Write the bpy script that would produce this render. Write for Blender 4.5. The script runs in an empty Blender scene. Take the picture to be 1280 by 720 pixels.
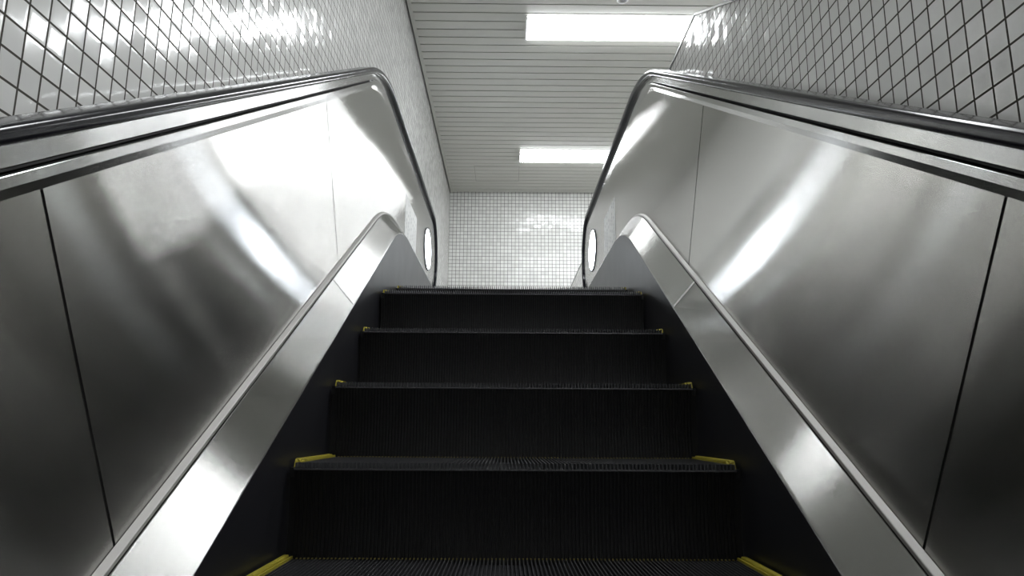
import bpy, bmesh, math, random
from mathutils import Vector, Matrix

random.seed(4)
C = bpy.context.scene.collection
COS, SIN = math.cos(math.radians(30)), math.sin(math.radians(30))

# ------------------------------------------------------------------ helpers
def obj(name, bm, mat, parent=None, smooth=False, recalc=True):
    if recalc:
        bmesh.ops.recalc_face_normals(bm, faces=bm.faces)
    me = bpy.data.meshes.new(name)
    bm.to_mesh(me)
    bm.free()
    me.materials.append(mat)
    if smooth:
        for p in me.polygons:
            p.use_smooth = True
        me.set_sharp_from_angle(angle=math.radians(35))
    o = bpy.data.objects.new(name, me)
    C.objects.link(o)
    if parent is not None:
        o.parent = parent
        o.matrix_parent_inverse = parent.matrix_world.inverted()
    return o


def struct(name, bm, mat, **k):
    o = obj(name, bm, mat, **k)
    o['kind'] = 'structure'
    return o


def thing(name, label, cat, loc=(0, 0, 0), group=None):
    o = bpy.data.objects.new(name, None)
    o.empty_display_size = .05
    o.matrix_world = Matrix.Translation(loc)
    C.objects.link(o)
    o['label'] = label
    o['category'] = cat
    if group:
        o['group'] = group
    return o


def add_box(bm, x0, x1, y0, y1, z0, z1):
    vs = [bm.verts.new((x, y, z)) for x in (x0, x1) for y in (y0, y1) for z in (z0, z1)]
    for f in ((0, 1, 3, 2), (4, 6, 7, 5), (0, 4, 5, 1), (2, 3, 7, 6), (0, 2, 6, 4), (1, 5, 7, 3)):
        bm.faces.new([vs[i] for i in f])


def box(*a):
    bm = bmesh.new()
    add_box(bm, *a)
    return bm


def poly_prism(pts, x0, x1):
    """polygon of (y,z) points extruded between two x values"""
    bm = bmesh.new()
    a = [bm.verts.new((x0, y, z)) for y, z in pts]
    b = [bm.verts.new((x1, y, z)) for y, z in pts]
    n = len(pts)
    bm.faces.new(a)
    bm.faces.new(b[::-1])
    for i in range(n):
        bm.faces.new((a[i], a[(i + 1) % n], b[(i + 1) % n], b[i]))
    return bm


def sweep(path, prof, closed=True, caps=True, sgn=1):
    """path: list of ((y,z),(ny,nz)) with the inward/downward normal; prof: list of (x, delta)"""
    bm = bmesh.new()
    rings = []
    for (y, z), (ny, nz) in path:
        rings.append([bm.verts.new((sgn * x, y + ny * d, z + nz * d)) for x, d in prof])
    n = len(prof)
    for r0, r1 in zip(rings, rings[1:]):
        for i in range(n if closed else n - 1):
            j = (i + 1) % n
            bm.faces.new((r0[i], r0[j], r1[j], r1[i]))
    if caps and closed:
        bm.faces.new(rings[0][::-1])
        bm.faces.new(rings[-1])
    return bm


def incline_path(h, zl, R, y0, y1, newel=None, seg=16, s_cut=None):
    """incline line of perpendicular height h, bending (radius R) into a level run at zl.
    newel = radius: a half turn downwards after y1."""
    yc = (zl * COS - h) / SIN
    t = R * math.tan(math.radians(15))
    P = []
    nin = (SIN, -COS)
    ya, yb = yc - t * COS, yc + t
    n = max(2, int((ya - y0) / .25))
    for i in range(n):
        y = y0 + (ya - y0) * i / n
        P.append(((y, (y * SIN + h) / COS), nin))
    for i in range(seg + 1):
        a = math.radians(30) * (1 - i / seg)
        P.append(((yb - R * math.sin(a), zl - R + R * math.cos(a)), (math.sin(a), -math.cos(a))))
    n = max(2, int((y1 - yb) / .25))
    for i in range(1, n + 1):
        P.append(((yb + (y1 - yb) * i / n, zl), (0, -1)))
    if newel:
        for i in range(1, 25):
            a = math.radians(150) * i / 24
            P.append(((y1 + newel * math.sin(a), zl - newel + newel * math.cos(a)), (-math.sin(a), -math.cos(a))))
    return P


def off(path, d):
    ds = d if isinstance(d, list) else [d] * len(path)
    return [(y + ny * e, z + nz * e) for ((y, z), (ny, nz)), e in zip(path, ds)]


# ------------------------------------------------------------------ materials
def new_mat(name):
    m = bpy.data.materials.new(name)
    m.use_nodes = True
    nt = m.node_tree
    return m, nt, nt.nodes['Principled BSDF']


def plain(name, col, rough=.5, metal=0., spec=.5, noise=0., nscale=40, emit=None, estr=0.):
    m, nt, b = new_mat(name)
    b.inputs['Base Color'].default_value = (*col, 1)
    b.inputs['Roughness'].default_value = rough
    b.inputs['Metallic'].default_value = metal
    b.inputs['Specular IOR Level'].default_value = spec
    if emit:
        b.inputs['Emission Color'].default_value = (*emit, 1)
        b.inputs['Emission Strength'].default_value = estr
    if noise:
        tc = nt.nodes.new('ShaderNodeTexCoord')
        nz = nt.nodes.new('ShaderNodeTexNoise')
        nz.inputs['Scale'].default_value = nscale
        nz.inputs['Detail'].default_value = 5
        nt.links.new(tc.outputs['Object'], nz.inputs['Vector'])
        mr = nt.nodes.new('ShaderNodeMapRange')
        mr.inputs['To Min'].default_value = rough - noise
        mr.inputs['To Max'].default_value = rough + noise
        nt.links.new(nz.outputs['Fac'], mr.inputs['Value'])
        nt.links.new(mr.outputs['Result'], b.inputs['Roughness'])
        mc = nt.nodes.new('ShaderNodeMix')
        mc.data_type = 'RGBA'
        mc.inputs['A'].default_value = (*[c * (1 - noise) for c in col], 1)
        mc.inputs['B'].default_value = (*[min(1, c * (1 + noise)) for c in col], 1)
        nt.links.new(nz.outputs['Fac'], mc.inputs['Factor'])
        nt.links.new(mc.outputs['Result'], b.inputs['Base Color'])
    return m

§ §

**Exercise:** Return, unchanged, the lines from the first line of the material through the line that holds "SIN = math.cos(math.radians(30)), math.sin(math.radians(30))", inclusive, omitting pictures.

**Output of the exercise:**
Write the bpy script that would produce this render. Write for Blender 4.5. The script runs in an empty Blender scene. Take the picture to be 1280 by 720 pixels.
import bpy, bmesh, math, random
from mathutils import Vector, Matrix

random.seed(4)
C = bpy.context.scene.collection
COS, SIN = math.cos(math.radians(30)), math.sin(math.radians(30))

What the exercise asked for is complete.